20 August 2015

The Deficit In Washington

Here's the blog post I did not write 16 days ago, thank goodness:

All you dopes analyzing the Mets-Nationals dogfight for first place in the NL East, shut up!  There is no race: the Nats are twice as talented and have all their key pieces returning to the field. The NY stagecoach turns back into a pumpkin right about now.

Which is exactly what happened -- in a parallel universe opposite ours. In our bizarre, shared reality,  Washington lost 20 of 30 games, including six in a row, and has fallen under .500, dangerously behind not only the Mets, by five games, but the second Wild Card, by nine games. The only person in Washington less able to explain their performance is Hillary Clinton, but at least she's tried to obscure the evidence.

Now, there are still seven weeks left in the season, an eternity in the standings. As Sports on Earth's Will Leitch points out, the Rays, Orioles, Giants and Nationals were all locked into playoff berths seven weeks ago. Indeed, just 19 days ago, Washington owned a 2.5 game lead on the Mets, a 7.5-game turnaround in much less time than we have left.

But for another turnaround to happen, the Nationals, favorites to win 100 games when the goldenrod was just beginning to blossom, will have to perform as they have not yet.

Indeed, the issue with Matt Williams' club, beyond perhaps Matt Williams, is that nothing much and everything is responsible for their mediocrity simultaneously. Besides Bryce Harper and Max Scherzer, most of the team has been hurt, ineffective or both. Ian Desmond, Ryan Zimmerman and Jayson Werth all own sub-.300 OBP. Last year's star, Anthony Rendon, has struggled through 167 plate appearances. It's been so bad that Tyler Moore, Matt den Dekker and, for god's sake, Dan Uggla have seen serious action. (Top OPS+ among them, den Dekker's 65.)

On the hump, chickens have come home to roost on Doug Fister's declining velocity and Stephen Strasburg's fragility. Then, GM Mike Rizzo snagged diva Jonathan Pappelbon to replace Drew Storen at closer, and instead of setting up, Storen blew up, allowing 10 runs in his last six innings, after allowing just seven runs in the previous 42. 

Add to middling at the plate and on the hill, a defense tagged bottom third in the league by all the defensive metrics and you get 59-59, right where the D.C. Comics stand now.
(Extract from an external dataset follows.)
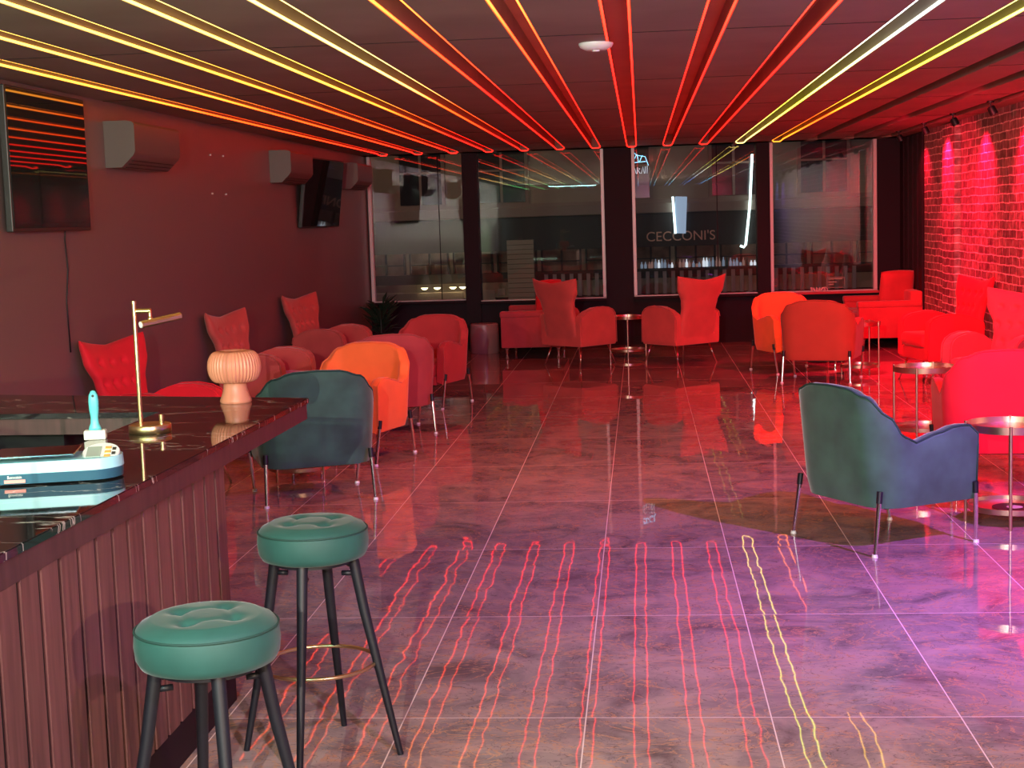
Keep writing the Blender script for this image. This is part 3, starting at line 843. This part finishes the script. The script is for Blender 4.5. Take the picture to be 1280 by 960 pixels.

Appropriately for a team where everything and nothing is the issue, there is plenty of time and none at all to win the East. (The Wild Card appears out of play.) The schedule gods have offered up the woeful Rockies, Brewers, Padres and Marlins on the catch-up alter, so if Washington is going to right the ship and make up ground, there's no time like the present.

All the pressure is on them, the 100-win favorites. The Mets are playing with house money and enjoying the entertaining narrative -- which is all Washington is good for these days anyway.